Mais cette mesure ne suffira pas : en 2011 nous devrions recevoir entre 52 000 et 55 000 demandes d'asile nouvelles, qu'il nous faudra traiter. Nous devons donc prendre des mesures pour éviter de stocker de nouveau des dossiers de demandes d'asile à partir du début de l'an prochain. Autrement, nous nous retrouverions dans une situation quelque peu absurde où, après avoir géré le stock antérieur, nous serions incapables de gérer les nouveaux flux.

L'histoire de l'OFPRA montre une alternance entre des périodes de hausse et de diminution de la demande d'asile. Nous sommes vraisemblablement revenus aujourd'hui à une phase haussière ; du reste, à l'exception notable de l'Italie – dont le système d'examen est très différent du nôtre –, tous nos voisins européens enregistrent également une hausse de la demande d'asile.

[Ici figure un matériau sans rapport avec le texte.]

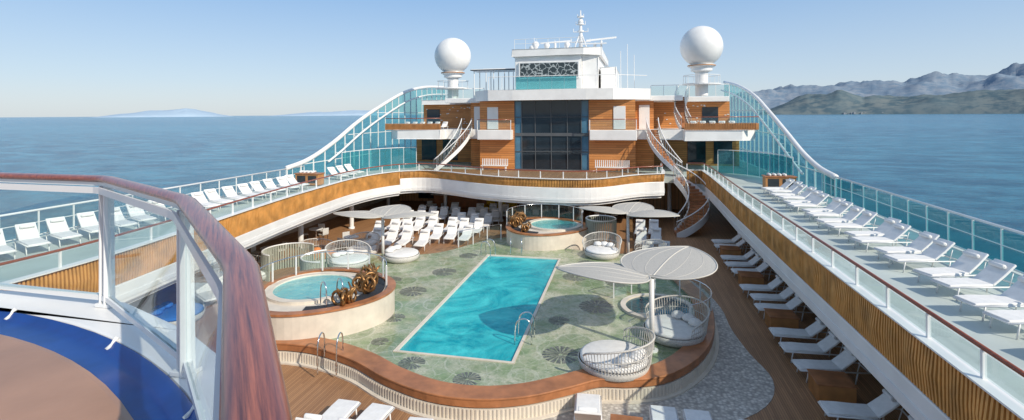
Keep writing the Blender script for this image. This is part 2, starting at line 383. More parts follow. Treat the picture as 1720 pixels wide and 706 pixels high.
def edge_assembly(path,name_label,s0=2.96,f0=2.3):
    e=empty('balustrade',(path[len(path)//2][0],path[len(path)//2][1],3.4),label=name_label,category='balustrade')
    m=M(); m.ribbon(path,-.02,.16,f0,s0-.01)
    obj('fascia',m,WHITE,e,bevel=.03)
    m=M(); m.ribbon(path,.165,.185,f0+.15,f0+.3); obj('fascia_band',m,WHITE2,e)
    m=M(); m.ribbon(path,-.55,-.05,f0-.18,f0-.01); obj('soffit_trim',m,WHITE,e)
    m=M()
    rs=resample(path,.105); o1=offset(rs,.20); h=3.97-s0
    for i in range(len(rs)-1):
        a=o1[i]; b=rs[i]; wob=(.02*math.sin(i*.35)+.012*math.sin(i*.9))*h
        nx,ny=a[0]-b[0],a[1]-b[1]; l=math.hypot(nx,ny) or 1; nx/=l; ny/=l
        tx,ty=-ny,nx
        w=.028; d=.07
        p0=Vector((b[0]+nx*.06,b[1]+ny*.06,s0)); p1=Vector((b[0]+nx*(.09+wob),b[1]+ny*(.09+wob),(s0+3.97)/2)); p2=Vector((b[0]+nx*.06,b[1]+ny*.06,3.97))
        T=Vector((tx,ty,0))*w; NN=Vector((nx,ny,0))*d
        vs=[]
        for p in(p0,p1,p2): vs+=[p-T,p+T,p+T+NN,p-T+NN]
        fs=[(3,2,1,0),(8,9,10,11)]
        for s in(0,4):
            for q in range(4): q2=(q+1)%4; fs.append((s+q,s+q2,s+4+q2,s+4+q))
        m.add(vs,fs)
    obj('slat_screen',m,SLATM,e)
    m=M(); m.ribbon(path,-.03,.05,s0+.02,3.9); obj('backing_panel',m,SLATB,e)
    m=M(); m.ribbon(path,-.06,.22,3.975,4.01); obj('screen_cap',m,WHITE,e)
    rp=offset(path,.02)
    m=M(); m.tube([(p[0],p[1],4.5) for p in rp],.04,8); obj('handrail',m,MAHO,e,smooth=True)
    pp=resample(rp,1.55)
    for i,p in enumerate(pp):
        m=M(); m.box(p[0]-.03,p[0]+.03,p[1]-.03,p[1]+.03,4.01,4.46); obj('post',m,WHITE2,e)
        if i<len(pp)-1:
            q=pp[i+1]; m=M(); m.beam((p[0]*.97+q[0]*.03,p[1]*.97+q[1]*.03,4.23),(q[0]*.97+p[0]*.03,q[1]*.97+p[1]*.03,4.23),.012,.38); obj('glass_panel',m,CLEAR,e)
edge_assembly(EA[:37],'curving balustrade with teak slat screen, glass and wood handrail')
edge_assembly(EA[36:],'bowed balcony balustrade with low teak slats above white fascia',3.42,2.42)
edge_assembly(EB,'straight balustrade with teak slat screen and white fascia')
def railing(path,z0,h,label,glass=CLEAR,step=1.5,rail=WHITE2,rr=.03,mid=False,name='glass_railing',handr=None,group=None,pw=.05):
    e=empty(name,(path[0][0],path[0][1],z0),label=label,category='railing',group=group)
    m=M(); m.tube([(p[0],p[1],z0+h) for p in path],rr,8); obj('handrail',m,rail,e,smooth=True)
    pp=resample(path,step)
    for i,p in enumerate(pp):
        m=M(); m.beam((p[0],p[1],z0),(p[0],p[1],z0+h-rr),pw,pw); obj('post',m,WHITE2,e)
        if i<len(pp)-1:
            q=pp[i+1]; m=M(); zc=z0+h/2; m.beam((p[0],p[1],zc),(q[0],q[1],zc),.012,h-.16); obj('glass_panel',m,glass,e)
    if mid:
        m=M(); m.tube([(p[0],p[1],z0+h*.55) for p in path],.018,6); obj('middle_rail',m,WHITE2,e)
        m=M(); m.tube([(p[0],p[1],z0+.08) for p in path],.025,6); obj('bottom_rail',m,WHITE2,e)
    return e
railing([(XR-.1,4),(XR-.1,34)],3.4,1.25,'teal glass outer railing with white posts beside the sea',TEAL,1.35,WHITE2,.045,True)
railing([(XL+.1,4),(XL+.1,34)],3.4,1.1,'clear glass outer railing with white posts beside the sea',CLEAR,1.35,WHITE2,.045,True)
ARCR=catmull([(32.0,4.62),(34.6,4.9),(37.5,5.6),(41,6.8),(45.8,8.4),(50.8,9.9),(57.4,11.1),(64.8,11.9)],False,5)
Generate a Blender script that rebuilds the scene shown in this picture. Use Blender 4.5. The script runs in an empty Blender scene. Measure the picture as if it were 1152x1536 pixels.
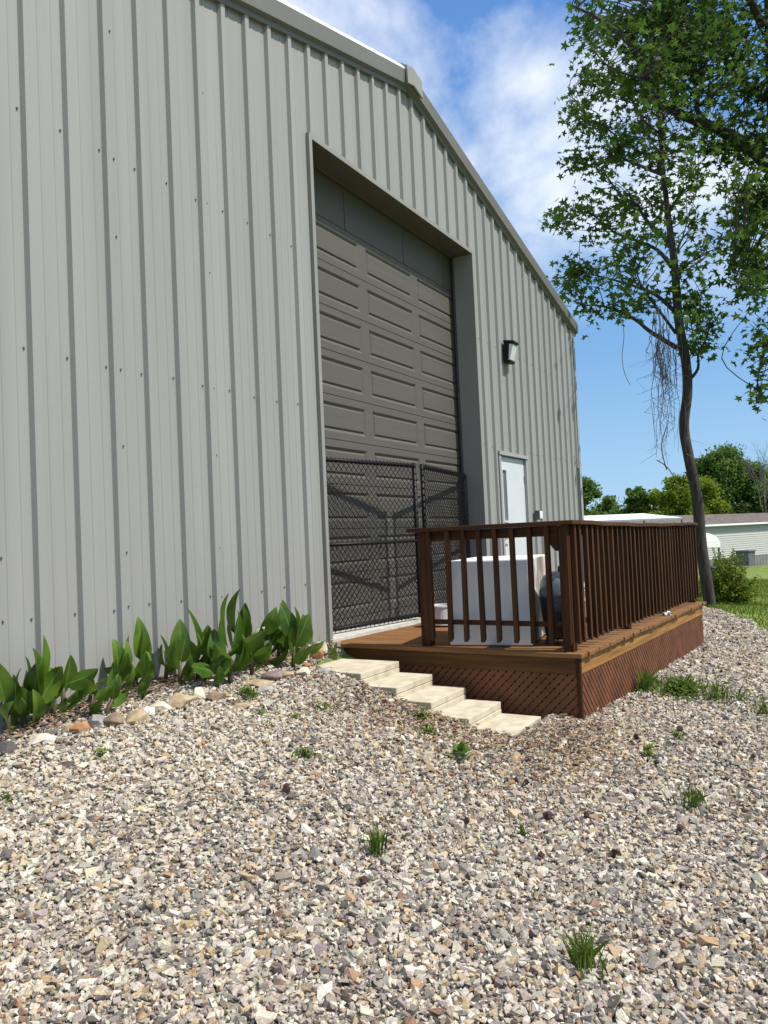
import bpy, bmesh, math, random
import numpy as np
from mathutils import Vector, Matrix
R = math.radians
random.seed(7); rng = np.random.default_rng(7)
S = bpy.context.scene
COL = S.collection

# ------------------------------------------------------------------ camera frame (eye = world z 0, facade = plane y 0)
YAW, PIT, ROL, FPX = R(30.696), R(2.051), R(-2.594), 1155.0
FW = np.array([math.cos(YAW)*math.cos(PIT), math.sin(YAW)*math.cos(PIT), math.sin(PIT)])
_r0 = np.array([math.sin(YAW), -math.cos(YAW), 0]); _u0 = np.cross(_r0, FW)
RT = _r0*math.cos(ROL)+_u0*math.sin(ROL); UP = _u0*math.cos(ROL)-_r0*math.sin(ROL)
EYE = np.array([0, -4.3, 0.0])
def at(x, y, depth):            # a sight line of the photograph at a real distance
    return EYE + (FW*FPX + RT*(x-576) - UP*(y-768))*(depth/FPX)
def on_plane(x, y, ax, v):
    d = FW*FPX + RT*(x-576) - UP*(y-768)
    return EYE + d*((v-EYE[ax])/d[ax])

cam = bpy.data.cameras.new('camera'); co = bpy.data.objects.new('camera', cam); COL.objects.link(co)
cam.sensor_fit = 'VERTICAL'; cam.sensor_height = 36; cam.lens = FPX/1536*36
cam.clip_start = .05; cam.clip_end = 2000
M = Matrix.Identity(4)
for i in range(3):
    M[i][0] = RT[i]; M[i][1] = UP[i]; M[i][2] = -FW[i]; M[i][3] = EYE[i]
co.matrix_world = M; S.camera = co

# ------------------------------------------------------------------ light
SUN = Vector((.15, -1, 1.5)).normalized()
sl = bpy.data.lights.new('sun', 'SUN'); sl.energy = 4.6; sl.angle = R(.53); sl.color = (1, .955, .88)
so = bpy.data.objects.new('sun', sl); COL.objects.link(so); so.rotation_euler = SUN.to_track_quat('Z', 'Y').to_euler()
W = bpy.data.worlds.new('World'); S.world = W; W.use_nodes = True
wn = W.node_tree.nodes; wl = W.node_tree.links; wn.clear()
def N(nodes, t, **k):
    n = nodes.new(t)
    for a, b in k.items():
        if a.startswith('i_'): n.inputs[a[2:].replace('_', ' ')].default_value = b
        else: setattr(n, a, b)
    return n
sky = N(wn, 'ShaderNodeTexSky', sky_type='NISHITA', sun_disc=False)
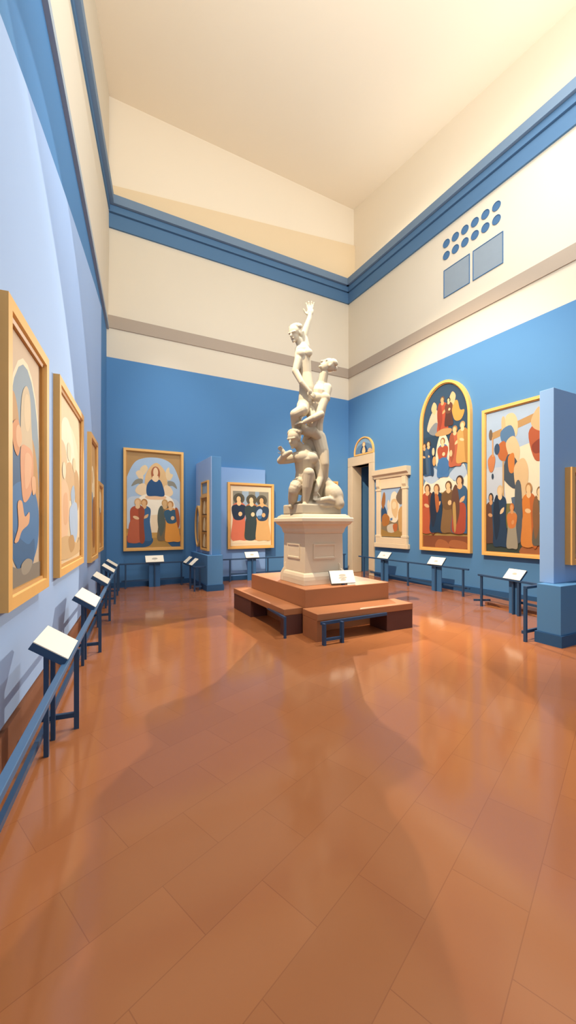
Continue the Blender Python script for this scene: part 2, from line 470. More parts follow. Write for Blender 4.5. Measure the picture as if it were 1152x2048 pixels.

Telle est la situation de l'OFPRA après, je crois, trois années d'amélioration de sa performance et de recherche de qualité, conformément au souhait de notre pays, mais également à celui des autres États européens, et face à une nouvelle conjoncture qui nécessitera très vraisemblablement des mesures à court terme.

La mission nationale de l'OFPRA – l'examen individuel des demandes d'asile – est très motivante pour ses personnels. Nous y sommes tous, en France, très attachés. Les cadres de l'OPFRA ont à coeur d'améliorer leurs performances ; ils sont conscients du caractère essentiel et unique de leur mission, comme de la nécessité de la conduire dans le respect des politiques des droits de l'homme menées depuis de nombreuses années dans notre pays. Aujourd'hui, de leur fait, la terre française est considérée partout comme une terre d'asile de référence. C'est pour cette raison aussi que nous souhaitons travailler à mieux harmoniser avec nos partenaires européens les conditions de l'asile : la France ne peut pas rester la seule terre d'asile qui applique l'ensemble des réglementations, nationale et internationale ! Dans le concert européen, une harmonisation doit conduire aux mêmes spécifications d'accueil et d'examen de la demande d'asile, et donc de mise en oeuvre du respect des droits de l'homme.